§ SOURCE EXCERPT:
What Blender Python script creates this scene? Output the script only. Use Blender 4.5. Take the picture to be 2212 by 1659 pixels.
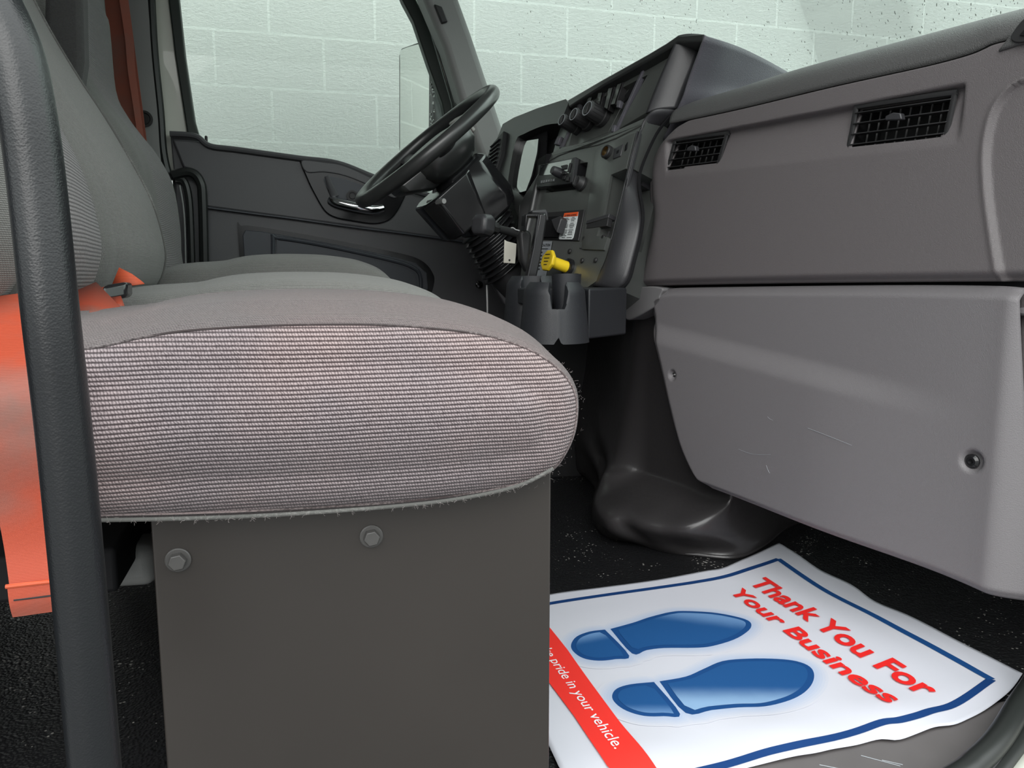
import bpy, bmesh, math, random
import numpy as np
from mathutils import Vector
random.seed(7); RNG = np.random.default_rng(7)
PI = math.pi
for _o in list(bpy.data.objects): bpy.data.objects.remove(_o)
SC = bpy.context.scene
COL = SC.collection
V = lambda *a: np.array(a if len(a) > 1 else a[0], float)
def nrm(v): v = np.asarray(v, float); return v/np.linalg.norm(v)

# ------------------------------------------------------------------ camera
FPX, CX, CY = 1661., 1106., 829.5
PITCH, YAW, ZC = math.radians(7.93), math.radians(15.37), .55
CF = V(math.sin(YAW)*math.cos(PITCH), math.cos(YAW)*math.cos(PITCH), -math.sin(PITCH))
CR = V(math.cos(YAW), -math.sin(YAW), 0); CU = np.cross(CR, CF); CO = V(0, 0, ZC)
cam_d = bpy.data.cameras.new('camera'); cam = bpy.data.objects.new('camera', cam_d); COL.objects.link(cam)
cam.location = CO; cam.rotation_euler = (PI/2-PITCH, 0, -YAW)
cam_d.sensor_width = 36; cam_d.lens = FPX/2212*36; cam_d.clip_start = .01; cam_d.clip_end = 200
cam_d.dof.use_dof = False
SC.camera = cam

# ------------------------------------------------------------------ sky, sun, exposure
w = bpy.data.worlds.new('overcast_sky'); SC.world = w; w.use_nodes = True
nt = w.node_tree; nt.nodes.clear()
bg = nt.nodes.new('ShaderNodeBackground'); wo = nt.nodes.new('ShaderNodeOutputWorld')
bg.inputs[1].default_value = 1.06
_tc = nt.nodes.new('ShaderNodeTexCoord'); _sx = nt.nodes.new('ShaderNodeSeparateXYZ'); _cr = nt.nodes.new('ShaderNodeValToRGB')
nt.links.new(_tc.outputs['Generated'], _sx.inputs[0]); nt.links.new(_sx.outputs[2], _cr.inputs[0]); nt.links.new(_cr.outputs[0], bg.inputs[0])
_e = _cr.color_ramp.elements; _e[0].position = .0; _e[0].color = (.50, .52, .52, 1); _e[1].position = .75; _e[1].color = (2.5, 2.62, 2.6, 1)
_q = _e.new(.10); _q.color = (.72, .75, .75, 1); _q = _e.new(.32); _q.color = (1.75, 1.85, 1.83, 1)
nt.links.new(bg.outputs[0], wo.inputs[0])
sun_d = bpy.data.lights.new('hazy_sun', 'SUN'); sun_d.energy = 1.3; sun_d.angle = math.radians(50); sun_d.color = (1, .965, .94)
sun = bpy.data.objects.new('hazy_sun', sun_d); COL.objects.link(sun)
_sd = nrm(V(.45, .95, -.62)); sun.rotation_euler = Vector(_sd).to_track_quat('-Z', 'Y').to_euler(); sun.location = (-1, -3, 3)
SC.view_settings.view_transform = 'Standard'; SC.view_settings.look = 'None'
SC.view_settings.gamma = 1; SC.view_settings.use_curve_mapping = False
SC.view_settings.exposure = .40

# ------------------------------------------------------------------ measuring helpers: a sight line met with a surface of the cab
def ray(x, y): return CF + CR*(x-CX)/FPX - CU*(y-CY)/FPX
def on(x, y, pt, n):
    d = ray(x, y); n = np.asarray(n, float); return CO + d*(np.dot(np.asarray(pt, float)-CO, n)/np.dot(d, n))
def onZ(x, y, z): return on(x, y, (0, 0, z), (0, 0, 1))
def onY(x, y, Y): return on(x, y, (0, Y, 0), (0, 1, 0))
def onX(x, y, X): return on(x, y, (X, 0, 0), (1, 0, 0))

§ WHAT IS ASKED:
Starting with the first line of the data above and ending with the line containing "def nrm(v): v", please restate every line exactly, leaving images out.

§ REPLY TO THE EXERCISE:
What Blender Python script creates this scene? Output the script only. Use Blender 4.5. Take the picture to be 2212 by 1659 pixels.
import bpy, bmesh, math, random
import numpy as np
from mathutils import Vector
random.seed(7); RNG = np.random.default_rng(7)
PI = math.pi
for _o in list(bpy.data.objects): bpy.data.objects.remove(_o)
SC = bpy.context.scene
COL = SC.collection
V = lambda *a: np.array(a if len(a) > 1 else a[0], float)
def nrm(v): v = np.asarray(v, float); return v/np.linalg.norm(v)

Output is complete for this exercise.